The joy of this film is in watching the process work. It does so, too, against what seems to be such insurmountable odds as the school's skeptical faculty and administration, education officials who only want good test scores and have a habit of lining their own pockets with funding that's intended for the schools in their charge, and a backdrop of poverty and violence that seems to pull these kids toward it like gravity.

One of these students, who either wants to be in a local gang or sees it as his only choice in life until this new teacher arrives, essentially makes that last description on his own, after learning about how that physical force works on Earth, within the solar system, and beyond. His teacher could have suggested the idea or directly explained it to him, but because this kid devises the conceit on his own, it means so much more.

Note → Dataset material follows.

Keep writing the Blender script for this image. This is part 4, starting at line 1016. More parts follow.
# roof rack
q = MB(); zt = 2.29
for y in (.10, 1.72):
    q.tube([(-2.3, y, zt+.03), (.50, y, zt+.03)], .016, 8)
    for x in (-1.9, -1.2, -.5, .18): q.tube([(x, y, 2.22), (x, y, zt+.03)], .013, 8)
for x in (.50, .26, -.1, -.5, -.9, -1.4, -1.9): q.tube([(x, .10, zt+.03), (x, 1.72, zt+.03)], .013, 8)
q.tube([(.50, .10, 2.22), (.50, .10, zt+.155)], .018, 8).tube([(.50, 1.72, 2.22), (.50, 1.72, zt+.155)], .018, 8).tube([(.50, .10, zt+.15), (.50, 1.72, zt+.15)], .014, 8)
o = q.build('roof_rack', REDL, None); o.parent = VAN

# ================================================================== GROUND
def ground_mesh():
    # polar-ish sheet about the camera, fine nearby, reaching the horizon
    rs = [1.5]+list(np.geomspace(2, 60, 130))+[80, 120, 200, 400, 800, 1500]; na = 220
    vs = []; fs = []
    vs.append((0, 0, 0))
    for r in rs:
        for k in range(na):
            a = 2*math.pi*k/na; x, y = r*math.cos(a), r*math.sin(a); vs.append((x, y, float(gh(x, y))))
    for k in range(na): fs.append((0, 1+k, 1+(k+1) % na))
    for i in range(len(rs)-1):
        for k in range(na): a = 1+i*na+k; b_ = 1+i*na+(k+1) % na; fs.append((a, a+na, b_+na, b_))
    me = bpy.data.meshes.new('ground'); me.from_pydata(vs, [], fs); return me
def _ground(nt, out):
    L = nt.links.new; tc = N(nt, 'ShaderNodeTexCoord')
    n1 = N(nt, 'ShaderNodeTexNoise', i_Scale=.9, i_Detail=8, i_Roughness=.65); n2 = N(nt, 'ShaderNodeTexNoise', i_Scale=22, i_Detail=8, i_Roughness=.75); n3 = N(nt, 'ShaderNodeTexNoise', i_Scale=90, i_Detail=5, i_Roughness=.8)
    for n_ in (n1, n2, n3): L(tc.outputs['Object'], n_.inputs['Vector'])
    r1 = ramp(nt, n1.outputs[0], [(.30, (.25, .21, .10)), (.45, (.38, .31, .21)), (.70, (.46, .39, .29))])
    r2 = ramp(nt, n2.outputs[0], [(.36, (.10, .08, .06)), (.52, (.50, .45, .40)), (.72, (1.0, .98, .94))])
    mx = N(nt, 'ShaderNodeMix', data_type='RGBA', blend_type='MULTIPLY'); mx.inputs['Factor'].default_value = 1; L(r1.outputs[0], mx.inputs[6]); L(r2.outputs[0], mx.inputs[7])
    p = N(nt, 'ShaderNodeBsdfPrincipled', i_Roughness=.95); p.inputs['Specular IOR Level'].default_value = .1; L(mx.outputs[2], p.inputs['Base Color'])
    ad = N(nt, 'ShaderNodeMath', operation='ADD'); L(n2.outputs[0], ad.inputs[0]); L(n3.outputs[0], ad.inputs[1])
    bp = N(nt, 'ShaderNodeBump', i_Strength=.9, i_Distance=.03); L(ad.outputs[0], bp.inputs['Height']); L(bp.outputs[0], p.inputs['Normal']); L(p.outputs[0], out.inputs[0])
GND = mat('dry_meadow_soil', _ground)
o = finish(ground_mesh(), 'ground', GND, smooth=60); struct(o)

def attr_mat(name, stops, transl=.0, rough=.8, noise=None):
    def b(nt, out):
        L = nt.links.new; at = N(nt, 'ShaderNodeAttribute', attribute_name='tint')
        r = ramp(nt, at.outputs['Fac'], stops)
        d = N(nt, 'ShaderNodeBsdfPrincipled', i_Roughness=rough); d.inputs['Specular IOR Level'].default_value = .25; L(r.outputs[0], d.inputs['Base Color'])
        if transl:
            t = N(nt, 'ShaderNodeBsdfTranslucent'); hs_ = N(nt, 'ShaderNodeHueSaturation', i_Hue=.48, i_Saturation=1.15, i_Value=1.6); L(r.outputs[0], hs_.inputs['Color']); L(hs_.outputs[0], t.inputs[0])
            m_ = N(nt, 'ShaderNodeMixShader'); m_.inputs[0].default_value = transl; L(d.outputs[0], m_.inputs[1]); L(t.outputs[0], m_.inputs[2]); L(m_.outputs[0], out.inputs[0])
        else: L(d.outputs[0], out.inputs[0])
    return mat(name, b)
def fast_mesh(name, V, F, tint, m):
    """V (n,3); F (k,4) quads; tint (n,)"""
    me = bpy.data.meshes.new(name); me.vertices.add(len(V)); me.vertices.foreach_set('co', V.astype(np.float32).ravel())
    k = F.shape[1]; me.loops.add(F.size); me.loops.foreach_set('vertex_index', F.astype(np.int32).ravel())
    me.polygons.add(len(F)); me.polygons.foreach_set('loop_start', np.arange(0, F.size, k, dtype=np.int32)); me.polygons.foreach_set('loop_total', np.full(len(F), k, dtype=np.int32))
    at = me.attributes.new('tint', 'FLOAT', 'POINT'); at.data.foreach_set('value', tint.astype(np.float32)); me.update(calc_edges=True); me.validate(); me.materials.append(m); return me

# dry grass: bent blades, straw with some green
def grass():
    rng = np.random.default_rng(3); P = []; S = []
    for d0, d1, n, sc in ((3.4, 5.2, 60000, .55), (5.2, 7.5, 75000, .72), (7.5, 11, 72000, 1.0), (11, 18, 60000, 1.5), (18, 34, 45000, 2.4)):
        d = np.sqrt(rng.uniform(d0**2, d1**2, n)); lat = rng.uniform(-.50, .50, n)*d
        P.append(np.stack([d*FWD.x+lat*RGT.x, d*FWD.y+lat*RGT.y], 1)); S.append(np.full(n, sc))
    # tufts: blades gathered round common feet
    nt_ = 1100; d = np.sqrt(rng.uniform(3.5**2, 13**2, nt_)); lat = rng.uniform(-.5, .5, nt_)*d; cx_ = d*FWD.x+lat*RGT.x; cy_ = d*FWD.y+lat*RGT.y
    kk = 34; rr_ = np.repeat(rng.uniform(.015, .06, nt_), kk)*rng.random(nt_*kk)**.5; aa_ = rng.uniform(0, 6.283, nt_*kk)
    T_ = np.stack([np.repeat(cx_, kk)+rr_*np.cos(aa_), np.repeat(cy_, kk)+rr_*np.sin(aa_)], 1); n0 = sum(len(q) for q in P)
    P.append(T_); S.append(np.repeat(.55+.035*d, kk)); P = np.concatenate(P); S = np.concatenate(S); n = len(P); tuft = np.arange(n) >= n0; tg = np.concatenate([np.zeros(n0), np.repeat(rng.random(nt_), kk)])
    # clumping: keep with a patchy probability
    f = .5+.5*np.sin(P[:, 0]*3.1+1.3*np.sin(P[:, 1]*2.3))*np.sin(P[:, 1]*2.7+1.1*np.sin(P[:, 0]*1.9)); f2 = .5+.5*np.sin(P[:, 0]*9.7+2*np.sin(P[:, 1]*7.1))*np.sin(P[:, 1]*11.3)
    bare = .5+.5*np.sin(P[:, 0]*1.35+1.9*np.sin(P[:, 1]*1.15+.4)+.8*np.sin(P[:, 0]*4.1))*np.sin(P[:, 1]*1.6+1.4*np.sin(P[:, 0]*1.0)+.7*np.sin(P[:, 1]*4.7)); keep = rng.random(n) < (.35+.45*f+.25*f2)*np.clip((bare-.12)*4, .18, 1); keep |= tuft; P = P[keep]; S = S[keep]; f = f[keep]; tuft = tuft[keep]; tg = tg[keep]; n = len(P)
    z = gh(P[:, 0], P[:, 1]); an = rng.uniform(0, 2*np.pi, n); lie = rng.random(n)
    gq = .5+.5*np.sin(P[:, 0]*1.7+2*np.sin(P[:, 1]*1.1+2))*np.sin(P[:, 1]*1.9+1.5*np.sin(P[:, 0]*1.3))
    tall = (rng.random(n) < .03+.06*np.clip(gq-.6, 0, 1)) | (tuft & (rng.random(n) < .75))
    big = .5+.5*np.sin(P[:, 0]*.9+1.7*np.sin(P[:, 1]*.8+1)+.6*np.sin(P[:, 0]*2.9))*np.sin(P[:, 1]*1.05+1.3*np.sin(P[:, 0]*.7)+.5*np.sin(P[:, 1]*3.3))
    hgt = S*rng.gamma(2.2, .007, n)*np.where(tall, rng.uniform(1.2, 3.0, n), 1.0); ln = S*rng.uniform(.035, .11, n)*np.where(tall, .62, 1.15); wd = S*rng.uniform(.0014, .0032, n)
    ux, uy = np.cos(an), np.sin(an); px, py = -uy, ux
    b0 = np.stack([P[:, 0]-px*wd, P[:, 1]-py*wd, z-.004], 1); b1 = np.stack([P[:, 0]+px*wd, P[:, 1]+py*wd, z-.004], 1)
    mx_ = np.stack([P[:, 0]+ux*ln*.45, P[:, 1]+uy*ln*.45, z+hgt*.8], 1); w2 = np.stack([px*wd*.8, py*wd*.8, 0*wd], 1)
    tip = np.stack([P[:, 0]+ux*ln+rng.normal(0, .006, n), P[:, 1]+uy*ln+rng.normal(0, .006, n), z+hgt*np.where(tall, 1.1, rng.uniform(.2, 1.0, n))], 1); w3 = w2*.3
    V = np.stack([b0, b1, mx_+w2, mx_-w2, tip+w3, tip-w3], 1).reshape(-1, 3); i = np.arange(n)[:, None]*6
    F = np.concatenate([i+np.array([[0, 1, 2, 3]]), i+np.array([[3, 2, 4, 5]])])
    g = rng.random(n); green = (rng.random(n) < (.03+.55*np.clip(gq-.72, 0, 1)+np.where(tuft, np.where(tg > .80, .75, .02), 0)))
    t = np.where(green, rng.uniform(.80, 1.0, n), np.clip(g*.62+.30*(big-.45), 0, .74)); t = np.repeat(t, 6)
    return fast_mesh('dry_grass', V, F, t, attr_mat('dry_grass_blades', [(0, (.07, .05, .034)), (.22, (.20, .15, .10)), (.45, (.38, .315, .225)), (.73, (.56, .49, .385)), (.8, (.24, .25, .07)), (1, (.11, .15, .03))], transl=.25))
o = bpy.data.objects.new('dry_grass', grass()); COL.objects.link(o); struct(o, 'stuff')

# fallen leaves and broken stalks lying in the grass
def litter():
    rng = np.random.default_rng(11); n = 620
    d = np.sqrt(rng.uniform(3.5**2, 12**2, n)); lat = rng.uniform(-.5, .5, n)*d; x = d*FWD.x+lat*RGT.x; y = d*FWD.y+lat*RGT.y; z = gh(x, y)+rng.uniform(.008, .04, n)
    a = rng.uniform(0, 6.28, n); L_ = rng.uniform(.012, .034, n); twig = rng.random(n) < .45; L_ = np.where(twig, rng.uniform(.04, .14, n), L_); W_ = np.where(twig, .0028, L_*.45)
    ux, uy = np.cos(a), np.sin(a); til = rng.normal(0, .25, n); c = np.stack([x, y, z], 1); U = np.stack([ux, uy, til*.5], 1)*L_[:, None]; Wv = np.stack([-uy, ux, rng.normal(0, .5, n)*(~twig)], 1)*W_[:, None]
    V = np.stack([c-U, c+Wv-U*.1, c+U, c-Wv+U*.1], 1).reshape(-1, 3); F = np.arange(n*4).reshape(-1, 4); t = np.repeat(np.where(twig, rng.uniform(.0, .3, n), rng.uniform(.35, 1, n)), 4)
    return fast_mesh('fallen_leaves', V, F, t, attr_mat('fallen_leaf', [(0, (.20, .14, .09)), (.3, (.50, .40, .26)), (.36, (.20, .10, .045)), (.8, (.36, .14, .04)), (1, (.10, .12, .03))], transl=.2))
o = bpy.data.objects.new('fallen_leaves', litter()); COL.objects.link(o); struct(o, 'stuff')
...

Zalla understands the power of this notion, in terms of both what this teacher has accomplished and the film's own drama. It's compelling, not only because we get to know the teacher and a select number of his students on a personal level, but also on account of how the filmmaker focuses on the inherent curiosity, the desire to investigate theories and ideas, and the sparks of realization of these kids. It's a film about learning that actually conveys the process of doing so in simple, clear, and inspiring ways.

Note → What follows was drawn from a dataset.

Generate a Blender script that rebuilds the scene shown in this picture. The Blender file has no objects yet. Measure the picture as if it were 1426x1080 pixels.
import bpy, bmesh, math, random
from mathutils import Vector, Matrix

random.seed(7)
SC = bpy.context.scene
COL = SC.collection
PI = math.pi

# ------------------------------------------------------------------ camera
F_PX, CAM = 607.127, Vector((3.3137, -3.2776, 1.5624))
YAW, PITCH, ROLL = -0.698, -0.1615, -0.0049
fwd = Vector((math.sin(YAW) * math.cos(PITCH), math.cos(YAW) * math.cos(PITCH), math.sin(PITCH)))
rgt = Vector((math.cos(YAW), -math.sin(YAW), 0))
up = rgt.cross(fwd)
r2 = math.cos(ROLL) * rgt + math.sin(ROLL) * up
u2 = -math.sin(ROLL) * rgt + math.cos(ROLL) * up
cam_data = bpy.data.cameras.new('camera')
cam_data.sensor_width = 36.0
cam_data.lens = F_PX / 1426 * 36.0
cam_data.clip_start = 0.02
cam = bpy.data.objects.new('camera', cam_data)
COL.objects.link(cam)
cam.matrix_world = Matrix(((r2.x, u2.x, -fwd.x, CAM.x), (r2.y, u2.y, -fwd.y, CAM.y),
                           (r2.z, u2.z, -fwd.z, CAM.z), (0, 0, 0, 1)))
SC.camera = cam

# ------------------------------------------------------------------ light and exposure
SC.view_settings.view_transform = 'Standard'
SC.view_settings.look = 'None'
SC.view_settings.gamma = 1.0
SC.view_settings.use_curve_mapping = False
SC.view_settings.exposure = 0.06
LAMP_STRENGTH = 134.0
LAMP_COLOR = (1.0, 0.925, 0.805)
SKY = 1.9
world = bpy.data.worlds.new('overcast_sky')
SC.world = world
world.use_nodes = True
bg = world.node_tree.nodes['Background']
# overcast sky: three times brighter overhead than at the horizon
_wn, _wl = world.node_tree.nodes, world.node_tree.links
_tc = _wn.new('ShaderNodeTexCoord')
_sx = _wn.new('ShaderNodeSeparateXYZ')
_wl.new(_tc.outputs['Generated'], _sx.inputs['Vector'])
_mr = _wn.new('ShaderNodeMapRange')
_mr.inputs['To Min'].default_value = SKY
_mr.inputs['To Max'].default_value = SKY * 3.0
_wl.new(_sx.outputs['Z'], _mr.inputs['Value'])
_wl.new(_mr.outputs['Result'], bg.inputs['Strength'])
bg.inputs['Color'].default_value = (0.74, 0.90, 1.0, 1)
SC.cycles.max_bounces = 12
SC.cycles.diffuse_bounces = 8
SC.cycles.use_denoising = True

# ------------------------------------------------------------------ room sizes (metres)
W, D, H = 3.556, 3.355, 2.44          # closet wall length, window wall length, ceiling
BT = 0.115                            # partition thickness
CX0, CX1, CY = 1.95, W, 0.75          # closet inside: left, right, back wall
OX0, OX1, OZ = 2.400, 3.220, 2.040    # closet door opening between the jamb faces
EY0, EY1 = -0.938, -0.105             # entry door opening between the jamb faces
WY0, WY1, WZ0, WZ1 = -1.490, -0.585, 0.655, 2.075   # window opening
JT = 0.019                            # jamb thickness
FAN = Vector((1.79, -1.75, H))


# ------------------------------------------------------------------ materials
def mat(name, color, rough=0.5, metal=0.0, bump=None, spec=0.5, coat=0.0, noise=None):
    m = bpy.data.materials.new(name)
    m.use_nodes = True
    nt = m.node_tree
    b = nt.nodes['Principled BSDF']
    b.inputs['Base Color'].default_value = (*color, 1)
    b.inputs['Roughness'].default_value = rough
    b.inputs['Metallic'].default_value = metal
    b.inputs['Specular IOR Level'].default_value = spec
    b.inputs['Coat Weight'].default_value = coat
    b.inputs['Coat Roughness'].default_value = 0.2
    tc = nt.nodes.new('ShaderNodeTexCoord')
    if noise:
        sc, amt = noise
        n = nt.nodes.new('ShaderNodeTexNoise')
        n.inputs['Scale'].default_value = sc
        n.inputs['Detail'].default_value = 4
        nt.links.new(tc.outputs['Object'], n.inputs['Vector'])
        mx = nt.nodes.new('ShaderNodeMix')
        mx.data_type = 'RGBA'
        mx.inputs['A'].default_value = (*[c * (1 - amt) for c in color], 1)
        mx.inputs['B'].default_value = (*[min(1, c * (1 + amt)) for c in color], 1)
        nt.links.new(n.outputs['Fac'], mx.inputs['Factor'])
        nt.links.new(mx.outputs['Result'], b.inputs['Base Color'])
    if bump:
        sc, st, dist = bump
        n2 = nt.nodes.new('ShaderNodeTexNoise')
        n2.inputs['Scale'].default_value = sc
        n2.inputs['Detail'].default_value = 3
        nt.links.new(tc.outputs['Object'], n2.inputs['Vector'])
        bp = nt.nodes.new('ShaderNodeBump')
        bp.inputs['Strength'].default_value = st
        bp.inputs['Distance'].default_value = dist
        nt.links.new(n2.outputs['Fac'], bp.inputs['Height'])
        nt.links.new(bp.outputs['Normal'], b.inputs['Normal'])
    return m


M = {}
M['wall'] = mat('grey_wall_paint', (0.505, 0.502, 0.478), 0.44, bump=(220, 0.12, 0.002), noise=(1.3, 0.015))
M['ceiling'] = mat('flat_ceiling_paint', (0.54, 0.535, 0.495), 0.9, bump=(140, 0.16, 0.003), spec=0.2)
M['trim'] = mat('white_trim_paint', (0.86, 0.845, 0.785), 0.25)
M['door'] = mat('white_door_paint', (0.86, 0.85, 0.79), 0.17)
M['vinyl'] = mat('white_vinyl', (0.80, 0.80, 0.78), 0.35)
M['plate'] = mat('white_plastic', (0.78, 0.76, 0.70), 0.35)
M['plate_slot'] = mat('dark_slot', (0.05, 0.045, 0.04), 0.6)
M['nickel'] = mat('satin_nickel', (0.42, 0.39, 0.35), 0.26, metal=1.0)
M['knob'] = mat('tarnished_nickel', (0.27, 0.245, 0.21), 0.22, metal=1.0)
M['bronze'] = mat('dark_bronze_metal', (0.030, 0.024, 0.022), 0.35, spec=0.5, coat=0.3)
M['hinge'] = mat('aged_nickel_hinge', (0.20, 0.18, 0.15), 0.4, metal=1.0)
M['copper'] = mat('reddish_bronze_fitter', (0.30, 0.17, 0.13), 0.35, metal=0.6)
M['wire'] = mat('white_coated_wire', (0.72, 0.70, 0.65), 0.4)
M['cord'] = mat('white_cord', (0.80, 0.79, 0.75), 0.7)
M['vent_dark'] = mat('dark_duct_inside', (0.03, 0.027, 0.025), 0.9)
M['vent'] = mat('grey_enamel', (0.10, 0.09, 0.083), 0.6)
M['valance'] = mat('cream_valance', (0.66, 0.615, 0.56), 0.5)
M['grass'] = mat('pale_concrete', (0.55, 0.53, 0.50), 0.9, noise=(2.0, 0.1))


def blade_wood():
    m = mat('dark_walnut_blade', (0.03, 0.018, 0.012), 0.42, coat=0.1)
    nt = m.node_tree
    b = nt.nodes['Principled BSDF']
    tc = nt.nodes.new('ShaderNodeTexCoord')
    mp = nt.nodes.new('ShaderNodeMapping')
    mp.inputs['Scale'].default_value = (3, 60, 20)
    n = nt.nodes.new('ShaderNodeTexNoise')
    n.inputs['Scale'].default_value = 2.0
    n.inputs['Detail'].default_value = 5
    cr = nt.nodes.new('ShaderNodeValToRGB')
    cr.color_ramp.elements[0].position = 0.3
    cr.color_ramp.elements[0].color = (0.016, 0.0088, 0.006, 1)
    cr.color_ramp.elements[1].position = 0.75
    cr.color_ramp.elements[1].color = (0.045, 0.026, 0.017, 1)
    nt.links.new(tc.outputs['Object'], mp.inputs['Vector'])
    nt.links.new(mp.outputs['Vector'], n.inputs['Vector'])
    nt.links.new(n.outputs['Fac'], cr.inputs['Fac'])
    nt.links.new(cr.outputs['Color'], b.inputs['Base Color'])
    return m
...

Here, Sergio is played by Eugenio Derbez, who is perhaps the most popular actors in Mexico at the moment—although his influence and career have expanded as of late into the United States. He is best known and has had the most commercial success as a comedic actor, and even though he has also expanded that range recently in dramatic supporting roles, his leading performance here is a bit revelatory. This man isn't a clown who just happens to be a teacher. He's a man who mainly uses humor as one of the many tools in his teaching process, but every fiber of his being is devoted to ensuring that this class of students won't end up like the others he has had or known of—lost to systematic failures and systemic societal issues.

On his first day at his new school, Sergio has overturned all of the tables and desks in the classroom, asking his class to imagine the pieces of furniture are lifeboats and that the floor is the ocean. It's meant to be a lesson about fractions, but in the ensuing days when he tries to explain how the kids left without boat are akin to the remainders of a math problem, the students are more curious about how flotation works. Instead of forcing them back to what he thought they'd learn from the exercise, Sergio encourages them to think about those questions and explore the possible answers.

Much of the story revolves around that kind of intellectual examination. They posit hypotheses about why some things float better than others. They figure out the concept of density and try to figure out who has more, either Sergio or the school's director Chucho (Daniel Haddad), who seems to be an obvious antagonist in this story but quickly comes around to his new teacher's methods when he sees them working and has a heart-to-heart with him about why they're in this vocation in the first place.

We meet and come to understand the lives of a few of the kids, too. There's Paloma (Jennifer Trejo), the class' whiz kid, who lives next to a garbage dump with her sickly father (played by Gilberto Barraza), hopes to watch rockets launch in Texas with a telescope she says she found among the trash, and dreams of becoming an astronaut. We also have Nico (Danilo Guardiola), the kid moving toward a life in a gang but who realizes there could be more, and Lupe (Mia Fernanda Solis), who is helping to raise her younger siblings and discovers that she enjoys thinking about the bigger questions of life and morality.

Obviously, these external circumstances and forces put Sergio's process and optimism to their own sort of test, and if Radical eventually moves toward a more melodramatic approach, the film has, in a way, earned it. The filmmakers do the work to make this teaching/learning process, these characters, and this everyday fight feel real and vital. They do.